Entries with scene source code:
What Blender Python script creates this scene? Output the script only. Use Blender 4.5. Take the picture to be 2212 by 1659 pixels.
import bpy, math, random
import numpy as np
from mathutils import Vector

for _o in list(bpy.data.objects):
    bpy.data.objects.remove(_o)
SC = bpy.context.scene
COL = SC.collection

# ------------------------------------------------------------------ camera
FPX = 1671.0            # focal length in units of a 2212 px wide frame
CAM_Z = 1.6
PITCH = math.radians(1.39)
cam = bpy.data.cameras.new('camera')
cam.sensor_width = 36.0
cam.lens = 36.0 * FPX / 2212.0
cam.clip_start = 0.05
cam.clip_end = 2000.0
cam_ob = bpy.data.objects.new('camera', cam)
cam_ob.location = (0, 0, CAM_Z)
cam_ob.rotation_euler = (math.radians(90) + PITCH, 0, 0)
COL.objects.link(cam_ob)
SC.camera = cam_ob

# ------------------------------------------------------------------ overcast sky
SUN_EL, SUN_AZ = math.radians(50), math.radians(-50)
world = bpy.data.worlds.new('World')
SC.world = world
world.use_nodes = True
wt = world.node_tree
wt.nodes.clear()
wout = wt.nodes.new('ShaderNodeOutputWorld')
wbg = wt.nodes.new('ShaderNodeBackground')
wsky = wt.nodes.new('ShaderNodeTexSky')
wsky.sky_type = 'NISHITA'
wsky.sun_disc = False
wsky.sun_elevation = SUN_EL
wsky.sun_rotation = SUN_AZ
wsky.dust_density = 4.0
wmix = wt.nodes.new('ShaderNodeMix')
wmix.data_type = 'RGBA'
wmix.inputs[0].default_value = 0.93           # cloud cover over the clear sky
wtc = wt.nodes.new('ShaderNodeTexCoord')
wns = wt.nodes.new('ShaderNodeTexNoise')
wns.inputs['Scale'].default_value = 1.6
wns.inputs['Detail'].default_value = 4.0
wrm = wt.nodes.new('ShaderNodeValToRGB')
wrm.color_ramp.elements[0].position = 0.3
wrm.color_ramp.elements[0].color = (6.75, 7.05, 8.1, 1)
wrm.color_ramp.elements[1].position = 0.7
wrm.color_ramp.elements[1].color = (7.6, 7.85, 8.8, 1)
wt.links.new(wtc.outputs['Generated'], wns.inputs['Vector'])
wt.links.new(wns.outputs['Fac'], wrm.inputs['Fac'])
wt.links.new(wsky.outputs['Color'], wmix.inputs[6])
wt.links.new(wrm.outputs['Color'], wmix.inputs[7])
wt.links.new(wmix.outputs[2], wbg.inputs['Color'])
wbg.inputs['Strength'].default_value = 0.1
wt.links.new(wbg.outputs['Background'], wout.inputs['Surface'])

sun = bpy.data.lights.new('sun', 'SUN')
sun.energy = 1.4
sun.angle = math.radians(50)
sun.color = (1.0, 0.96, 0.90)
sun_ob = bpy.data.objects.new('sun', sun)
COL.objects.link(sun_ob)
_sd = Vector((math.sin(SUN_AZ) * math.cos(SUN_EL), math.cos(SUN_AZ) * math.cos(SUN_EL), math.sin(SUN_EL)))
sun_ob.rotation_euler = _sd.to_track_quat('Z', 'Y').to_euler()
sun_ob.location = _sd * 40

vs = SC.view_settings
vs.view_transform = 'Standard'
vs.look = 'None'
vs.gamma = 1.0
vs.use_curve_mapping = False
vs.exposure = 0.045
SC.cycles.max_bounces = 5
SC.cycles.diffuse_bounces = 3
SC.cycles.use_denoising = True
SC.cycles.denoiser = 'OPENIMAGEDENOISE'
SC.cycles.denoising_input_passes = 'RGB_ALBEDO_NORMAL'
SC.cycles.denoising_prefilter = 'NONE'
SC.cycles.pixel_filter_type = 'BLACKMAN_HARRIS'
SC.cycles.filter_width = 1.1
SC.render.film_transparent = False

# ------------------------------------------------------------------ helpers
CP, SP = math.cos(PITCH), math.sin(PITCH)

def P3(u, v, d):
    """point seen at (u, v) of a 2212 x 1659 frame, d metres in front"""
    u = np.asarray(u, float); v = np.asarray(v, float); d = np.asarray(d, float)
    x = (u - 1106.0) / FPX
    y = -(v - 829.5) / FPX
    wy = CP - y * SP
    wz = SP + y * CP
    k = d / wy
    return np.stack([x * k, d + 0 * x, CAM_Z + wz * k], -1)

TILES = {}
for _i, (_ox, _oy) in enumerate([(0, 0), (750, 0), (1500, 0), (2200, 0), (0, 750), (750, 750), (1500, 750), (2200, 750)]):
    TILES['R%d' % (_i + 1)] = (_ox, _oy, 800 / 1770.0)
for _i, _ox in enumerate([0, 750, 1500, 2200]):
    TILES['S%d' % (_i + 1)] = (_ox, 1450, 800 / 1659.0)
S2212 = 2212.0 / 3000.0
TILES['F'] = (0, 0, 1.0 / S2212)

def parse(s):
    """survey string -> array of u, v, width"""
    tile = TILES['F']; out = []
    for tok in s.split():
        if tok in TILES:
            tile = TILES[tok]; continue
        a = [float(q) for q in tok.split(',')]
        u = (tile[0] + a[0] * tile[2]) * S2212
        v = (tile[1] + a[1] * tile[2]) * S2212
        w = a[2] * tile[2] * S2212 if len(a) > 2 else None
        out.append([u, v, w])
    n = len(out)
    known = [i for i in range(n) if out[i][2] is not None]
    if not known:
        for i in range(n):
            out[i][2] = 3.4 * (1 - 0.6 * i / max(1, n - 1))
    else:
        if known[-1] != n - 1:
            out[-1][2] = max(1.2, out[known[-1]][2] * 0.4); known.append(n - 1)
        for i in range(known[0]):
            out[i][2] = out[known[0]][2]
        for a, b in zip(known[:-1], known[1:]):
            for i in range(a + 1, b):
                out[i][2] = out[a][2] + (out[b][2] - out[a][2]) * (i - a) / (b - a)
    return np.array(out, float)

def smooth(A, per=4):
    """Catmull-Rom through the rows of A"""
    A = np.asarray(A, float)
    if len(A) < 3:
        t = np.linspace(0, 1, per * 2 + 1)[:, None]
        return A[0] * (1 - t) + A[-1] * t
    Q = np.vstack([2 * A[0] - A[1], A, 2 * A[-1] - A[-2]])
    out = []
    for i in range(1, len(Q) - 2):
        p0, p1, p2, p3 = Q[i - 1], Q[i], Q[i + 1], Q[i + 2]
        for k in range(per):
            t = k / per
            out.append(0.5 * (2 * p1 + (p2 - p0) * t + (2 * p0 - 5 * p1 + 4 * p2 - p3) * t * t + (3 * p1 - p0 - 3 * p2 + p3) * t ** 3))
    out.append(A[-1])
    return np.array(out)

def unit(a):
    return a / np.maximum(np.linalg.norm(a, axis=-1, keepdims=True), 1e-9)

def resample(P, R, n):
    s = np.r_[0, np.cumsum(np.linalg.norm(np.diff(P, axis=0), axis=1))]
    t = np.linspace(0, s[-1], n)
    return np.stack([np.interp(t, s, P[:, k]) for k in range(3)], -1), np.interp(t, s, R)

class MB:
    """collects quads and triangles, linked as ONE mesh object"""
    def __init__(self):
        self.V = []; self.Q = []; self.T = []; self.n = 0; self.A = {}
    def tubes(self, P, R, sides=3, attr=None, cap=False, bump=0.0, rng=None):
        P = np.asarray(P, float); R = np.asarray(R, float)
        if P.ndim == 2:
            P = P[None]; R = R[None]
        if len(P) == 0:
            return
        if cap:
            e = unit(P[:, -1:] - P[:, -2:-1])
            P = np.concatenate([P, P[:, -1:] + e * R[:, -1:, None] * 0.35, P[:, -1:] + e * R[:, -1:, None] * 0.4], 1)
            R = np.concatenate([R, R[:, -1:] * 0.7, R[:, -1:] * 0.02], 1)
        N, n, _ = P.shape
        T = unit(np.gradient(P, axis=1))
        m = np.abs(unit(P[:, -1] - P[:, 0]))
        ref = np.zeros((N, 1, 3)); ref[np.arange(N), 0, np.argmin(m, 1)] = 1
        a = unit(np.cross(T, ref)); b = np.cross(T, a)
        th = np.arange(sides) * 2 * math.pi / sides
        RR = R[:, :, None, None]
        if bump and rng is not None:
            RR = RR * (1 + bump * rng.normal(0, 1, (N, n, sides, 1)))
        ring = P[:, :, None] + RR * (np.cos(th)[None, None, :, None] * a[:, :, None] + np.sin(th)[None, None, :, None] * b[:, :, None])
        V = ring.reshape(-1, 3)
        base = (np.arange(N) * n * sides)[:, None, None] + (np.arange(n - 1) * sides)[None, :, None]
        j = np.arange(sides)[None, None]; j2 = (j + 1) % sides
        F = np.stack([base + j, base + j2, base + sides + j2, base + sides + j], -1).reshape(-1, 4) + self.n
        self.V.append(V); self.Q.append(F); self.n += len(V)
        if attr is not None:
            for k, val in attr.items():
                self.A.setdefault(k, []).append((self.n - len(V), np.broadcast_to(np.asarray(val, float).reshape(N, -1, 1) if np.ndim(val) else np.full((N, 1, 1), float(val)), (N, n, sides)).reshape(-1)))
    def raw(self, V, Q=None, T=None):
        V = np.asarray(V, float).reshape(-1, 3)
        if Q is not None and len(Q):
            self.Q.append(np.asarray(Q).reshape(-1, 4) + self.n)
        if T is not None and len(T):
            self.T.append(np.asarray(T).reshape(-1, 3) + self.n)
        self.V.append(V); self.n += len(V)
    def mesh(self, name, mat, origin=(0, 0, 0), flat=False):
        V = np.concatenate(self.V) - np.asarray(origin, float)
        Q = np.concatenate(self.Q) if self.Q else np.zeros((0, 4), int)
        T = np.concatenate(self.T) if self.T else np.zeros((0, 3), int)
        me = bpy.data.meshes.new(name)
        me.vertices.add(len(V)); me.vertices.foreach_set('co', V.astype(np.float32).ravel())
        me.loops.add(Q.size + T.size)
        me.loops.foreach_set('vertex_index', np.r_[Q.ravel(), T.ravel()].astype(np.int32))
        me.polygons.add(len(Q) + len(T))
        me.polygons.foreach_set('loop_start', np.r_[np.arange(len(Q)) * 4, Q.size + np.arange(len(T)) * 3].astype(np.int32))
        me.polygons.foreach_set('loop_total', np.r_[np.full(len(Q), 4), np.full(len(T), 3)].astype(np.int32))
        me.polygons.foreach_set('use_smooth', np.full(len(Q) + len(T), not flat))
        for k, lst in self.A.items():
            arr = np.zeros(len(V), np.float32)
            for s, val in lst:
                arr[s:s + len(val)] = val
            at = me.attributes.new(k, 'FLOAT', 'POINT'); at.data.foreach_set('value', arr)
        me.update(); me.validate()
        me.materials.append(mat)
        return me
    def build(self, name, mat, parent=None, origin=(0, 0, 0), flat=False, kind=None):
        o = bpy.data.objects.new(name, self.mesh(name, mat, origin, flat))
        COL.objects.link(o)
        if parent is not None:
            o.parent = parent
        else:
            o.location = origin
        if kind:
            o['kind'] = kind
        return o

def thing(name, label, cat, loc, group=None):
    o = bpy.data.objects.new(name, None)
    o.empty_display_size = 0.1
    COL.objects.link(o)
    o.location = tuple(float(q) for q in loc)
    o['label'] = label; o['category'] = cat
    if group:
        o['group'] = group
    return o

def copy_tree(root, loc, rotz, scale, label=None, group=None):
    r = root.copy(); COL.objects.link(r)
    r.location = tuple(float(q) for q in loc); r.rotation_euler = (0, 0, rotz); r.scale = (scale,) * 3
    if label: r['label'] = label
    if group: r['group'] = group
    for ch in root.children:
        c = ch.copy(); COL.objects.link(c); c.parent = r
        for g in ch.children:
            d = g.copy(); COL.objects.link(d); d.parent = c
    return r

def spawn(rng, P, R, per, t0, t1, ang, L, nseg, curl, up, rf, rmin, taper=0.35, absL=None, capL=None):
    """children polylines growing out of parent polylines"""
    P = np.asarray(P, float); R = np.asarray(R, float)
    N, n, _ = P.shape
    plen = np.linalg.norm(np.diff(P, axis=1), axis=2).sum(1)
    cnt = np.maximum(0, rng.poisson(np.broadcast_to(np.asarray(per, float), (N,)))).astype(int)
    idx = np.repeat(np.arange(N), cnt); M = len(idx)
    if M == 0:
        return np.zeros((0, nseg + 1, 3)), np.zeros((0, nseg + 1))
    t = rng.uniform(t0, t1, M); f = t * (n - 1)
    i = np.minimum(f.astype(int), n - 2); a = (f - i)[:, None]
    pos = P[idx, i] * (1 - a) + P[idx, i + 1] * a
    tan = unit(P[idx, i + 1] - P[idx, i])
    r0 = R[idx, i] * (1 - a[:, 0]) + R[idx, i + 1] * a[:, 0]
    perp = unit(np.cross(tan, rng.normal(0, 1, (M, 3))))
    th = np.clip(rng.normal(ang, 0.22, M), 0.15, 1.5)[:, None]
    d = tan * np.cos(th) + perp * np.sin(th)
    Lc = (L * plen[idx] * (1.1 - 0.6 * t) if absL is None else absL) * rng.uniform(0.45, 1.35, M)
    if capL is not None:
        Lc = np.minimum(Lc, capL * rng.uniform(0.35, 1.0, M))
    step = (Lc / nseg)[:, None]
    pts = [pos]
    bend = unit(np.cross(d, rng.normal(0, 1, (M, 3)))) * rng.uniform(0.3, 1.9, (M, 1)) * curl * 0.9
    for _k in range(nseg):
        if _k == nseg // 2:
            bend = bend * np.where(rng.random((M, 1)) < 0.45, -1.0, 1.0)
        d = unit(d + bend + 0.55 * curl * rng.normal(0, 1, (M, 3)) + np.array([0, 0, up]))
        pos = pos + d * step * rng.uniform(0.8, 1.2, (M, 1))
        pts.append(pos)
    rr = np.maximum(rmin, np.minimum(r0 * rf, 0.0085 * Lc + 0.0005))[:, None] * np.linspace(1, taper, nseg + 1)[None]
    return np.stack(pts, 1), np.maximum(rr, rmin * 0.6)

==

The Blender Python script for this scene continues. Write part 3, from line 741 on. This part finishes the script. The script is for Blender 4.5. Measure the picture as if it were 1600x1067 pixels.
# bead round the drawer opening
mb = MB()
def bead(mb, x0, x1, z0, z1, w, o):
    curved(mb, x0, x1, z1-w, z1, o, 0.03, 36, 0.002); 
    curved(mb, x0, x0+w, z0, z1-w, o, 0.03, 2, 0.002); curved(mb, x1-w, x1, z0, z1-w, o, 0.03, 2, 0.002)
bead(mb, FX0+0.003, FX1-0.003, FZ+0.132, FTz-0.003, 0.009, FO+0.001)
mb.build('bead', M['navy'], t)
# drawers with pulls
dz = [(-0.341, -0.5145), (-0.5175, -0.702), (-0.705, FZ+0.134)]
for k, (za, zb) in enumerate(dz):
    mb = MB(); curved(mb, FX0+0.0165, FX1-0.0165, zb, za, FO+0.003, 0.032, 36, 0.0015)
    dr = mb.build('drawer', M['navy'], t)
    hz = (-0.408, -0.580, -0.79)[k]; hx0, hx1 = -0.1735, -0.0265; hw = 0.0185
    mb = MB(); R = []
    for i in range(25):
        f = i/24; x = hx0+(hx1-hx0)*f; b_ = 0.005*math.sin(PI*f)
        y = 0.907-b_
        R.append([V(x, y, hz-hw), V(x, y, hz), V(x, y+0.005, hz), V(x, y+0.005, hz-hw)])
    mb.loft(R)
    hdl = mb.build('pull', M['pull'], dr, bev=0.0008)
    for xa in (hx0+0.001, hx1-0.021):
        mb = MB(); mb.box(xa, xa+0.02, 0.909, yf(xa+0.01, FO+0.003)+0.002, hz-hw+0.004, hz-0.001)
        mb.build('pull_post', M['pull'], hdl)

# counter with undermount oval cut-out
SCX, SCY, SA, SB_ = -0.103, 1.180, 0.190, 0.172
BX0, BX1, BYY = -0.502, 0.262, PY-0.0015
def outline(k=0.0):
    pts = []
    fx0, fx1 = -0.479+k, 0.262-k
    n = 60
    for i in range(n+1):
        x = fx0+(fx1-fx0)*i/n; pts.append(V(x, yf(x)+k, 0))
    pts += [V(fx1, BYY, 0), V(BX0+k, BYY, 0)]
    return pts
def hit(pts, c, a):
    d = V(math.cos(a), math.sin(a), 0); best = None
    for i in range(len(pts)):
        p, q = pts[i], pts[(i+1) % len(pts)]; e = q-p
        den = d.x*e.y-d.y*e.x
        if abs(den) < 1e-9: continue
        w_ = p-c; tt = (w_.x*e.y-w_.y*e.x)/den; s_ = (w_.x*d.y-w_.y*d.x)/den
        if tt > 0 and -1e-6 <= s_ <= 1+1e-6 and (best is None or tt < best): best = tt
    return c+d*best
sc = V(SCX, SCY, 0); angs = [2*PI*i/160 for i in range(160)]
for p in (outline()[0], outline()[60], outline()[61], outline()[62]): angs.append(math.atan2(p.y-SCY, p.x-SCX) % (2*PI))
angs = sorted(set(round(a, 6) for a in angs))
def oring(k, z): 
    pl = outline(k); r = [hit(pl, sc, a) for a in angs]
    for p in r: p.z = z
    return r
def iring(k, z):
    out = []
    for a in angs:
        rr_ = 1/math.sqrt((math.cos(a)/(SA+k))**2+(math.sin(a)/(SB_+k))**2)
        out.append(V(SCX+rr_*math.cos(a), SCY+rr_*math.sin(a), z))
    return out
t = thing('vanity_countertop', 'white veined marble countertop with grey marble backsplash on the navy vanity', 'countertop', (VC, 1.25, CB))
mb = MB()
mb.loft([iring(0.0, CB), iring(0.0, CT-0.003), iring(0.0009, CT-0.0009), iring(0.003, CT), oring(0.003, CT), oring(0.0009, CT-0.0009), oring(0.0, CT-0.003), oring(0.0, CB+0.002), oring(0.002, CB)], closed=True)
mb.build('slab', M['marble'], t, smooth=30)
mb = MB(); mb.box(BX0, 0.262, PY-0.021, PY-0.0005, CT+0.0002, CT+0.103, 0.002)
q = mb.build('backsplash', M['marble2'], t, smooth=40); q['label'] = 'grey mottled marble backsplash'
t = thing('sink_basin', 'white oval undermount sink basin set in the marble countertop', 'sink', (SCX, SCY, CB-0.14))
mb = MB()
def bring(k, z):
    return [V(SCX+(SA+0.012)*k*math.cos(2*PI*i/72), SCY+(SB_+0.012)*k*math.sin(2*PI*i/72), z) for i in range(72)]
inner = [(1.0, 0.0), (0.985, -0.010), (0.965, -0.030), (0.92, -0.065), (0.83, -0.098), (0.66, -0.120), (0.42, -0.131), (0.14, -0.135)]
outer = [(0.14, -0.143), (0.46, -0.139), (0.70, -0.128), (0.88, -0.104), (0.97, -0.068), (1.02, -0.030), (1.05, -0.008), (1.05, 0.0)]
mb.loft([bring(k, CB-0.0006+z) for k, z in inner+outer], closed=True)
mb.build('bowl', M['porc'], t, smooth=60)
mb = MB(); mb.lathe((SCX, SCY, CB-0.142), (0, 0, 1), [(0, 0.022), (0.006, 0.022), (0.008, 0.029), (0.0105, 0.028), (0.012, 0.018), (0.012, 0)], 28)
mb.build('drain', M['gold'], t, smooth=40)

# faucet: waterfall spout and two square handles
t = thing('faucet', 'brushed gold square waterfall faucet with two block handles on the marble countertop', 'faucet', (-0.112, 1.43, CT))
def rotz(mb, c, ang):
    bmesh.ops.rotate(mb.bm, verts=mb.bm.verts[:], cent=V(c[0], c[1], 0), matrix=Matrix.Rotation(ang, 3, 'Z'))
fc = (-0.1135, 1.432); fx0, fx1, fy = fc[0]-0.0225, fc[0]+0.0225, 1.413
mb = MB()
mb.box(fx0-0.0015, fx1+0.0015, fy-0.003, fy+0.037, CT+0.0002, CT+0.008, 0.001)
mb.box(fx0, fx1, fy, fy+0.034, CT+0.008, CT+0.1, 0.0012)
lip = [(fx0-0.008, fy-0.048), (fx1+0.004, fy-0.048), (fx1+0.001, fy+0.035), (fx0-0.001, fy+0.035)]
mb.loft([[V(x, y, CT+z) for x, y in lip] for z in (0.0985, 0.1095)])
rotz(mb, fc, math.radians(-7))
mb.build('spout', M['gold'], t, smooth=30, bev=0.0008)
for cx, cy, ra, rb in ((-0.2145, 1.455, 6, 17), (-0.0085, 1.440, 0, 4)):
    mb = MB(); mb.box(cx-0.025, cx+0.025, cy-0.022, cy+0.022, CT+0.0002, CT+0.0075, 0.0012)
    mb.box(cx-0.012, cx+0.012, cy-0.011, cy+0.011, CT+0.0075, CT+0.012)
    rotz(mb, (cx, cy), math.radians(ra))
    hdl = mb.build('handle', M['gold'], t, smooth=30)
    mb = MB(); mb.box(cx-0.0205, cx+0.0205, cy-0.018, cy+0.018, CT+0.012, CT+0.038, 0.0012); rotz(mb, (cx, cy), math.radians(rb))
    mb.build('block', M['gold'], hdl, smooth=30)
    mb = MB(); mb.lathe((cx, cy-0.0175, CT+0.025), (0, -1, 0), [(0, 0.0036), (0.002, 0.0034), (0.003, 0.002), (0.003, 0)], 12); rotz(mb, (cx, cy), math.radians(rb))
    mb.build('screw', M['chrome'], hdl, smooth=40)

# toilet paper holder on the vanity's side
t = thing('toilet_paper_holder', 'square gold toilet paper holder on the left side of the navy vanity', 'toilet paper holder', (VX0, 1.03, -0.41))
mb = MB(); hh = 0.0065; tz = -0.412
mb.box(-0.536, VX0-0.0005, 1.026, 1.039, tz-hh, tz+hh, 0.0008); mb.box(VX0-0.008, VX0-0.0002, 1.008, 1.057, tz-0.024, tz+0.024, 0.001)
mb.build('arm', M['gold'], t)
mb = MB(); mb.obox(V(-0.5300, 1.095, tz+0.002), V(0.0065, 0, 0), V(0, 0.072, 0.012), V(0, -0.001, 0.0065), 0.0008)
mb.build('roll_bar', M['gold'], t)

STATED TASK> Look through the material above and print exactly the lines from the one containing "What Blender Python" to the one containing "SC.camera = cam_ob", both included, and nothing more.

SOLVED EXERCISE>
What Blender Python script creates this scene? Output the script only. Use Blender 4.5. Take the picture to be 2212 by 1659 pixels.
import bpy, math, random
import numpy as np
from mathutils import Vector

for _o in list(bpy.data.objects):
    bpy.data.objects.remove(_o)
SC = bpy.context.scene
COL = SC.collection

# ------------------------------------------------------------------ camera
FPX = 1671.0            # focal length in units of a 2212 px wide frame
CAM_Z = 1.6
PITCH = math.radians(1.39)
cam = bpy.data.cameras.new('camera')
cam.sensor_width = 36.0
cam.lens = 36.0 * FPX / 2212.0
cam.clip_start = 0.05
cam.clip_end = 2000.0
cam_ob = bpy.data.objects.new('camera', cam)
cam_ob.location = (0, 0, CAM_Z)
cam_ob.rotation_euler = (math.radians(90) + PITCH, 0, 0)
COL.objects.link(cam_ob)
SC.camera = cam_ob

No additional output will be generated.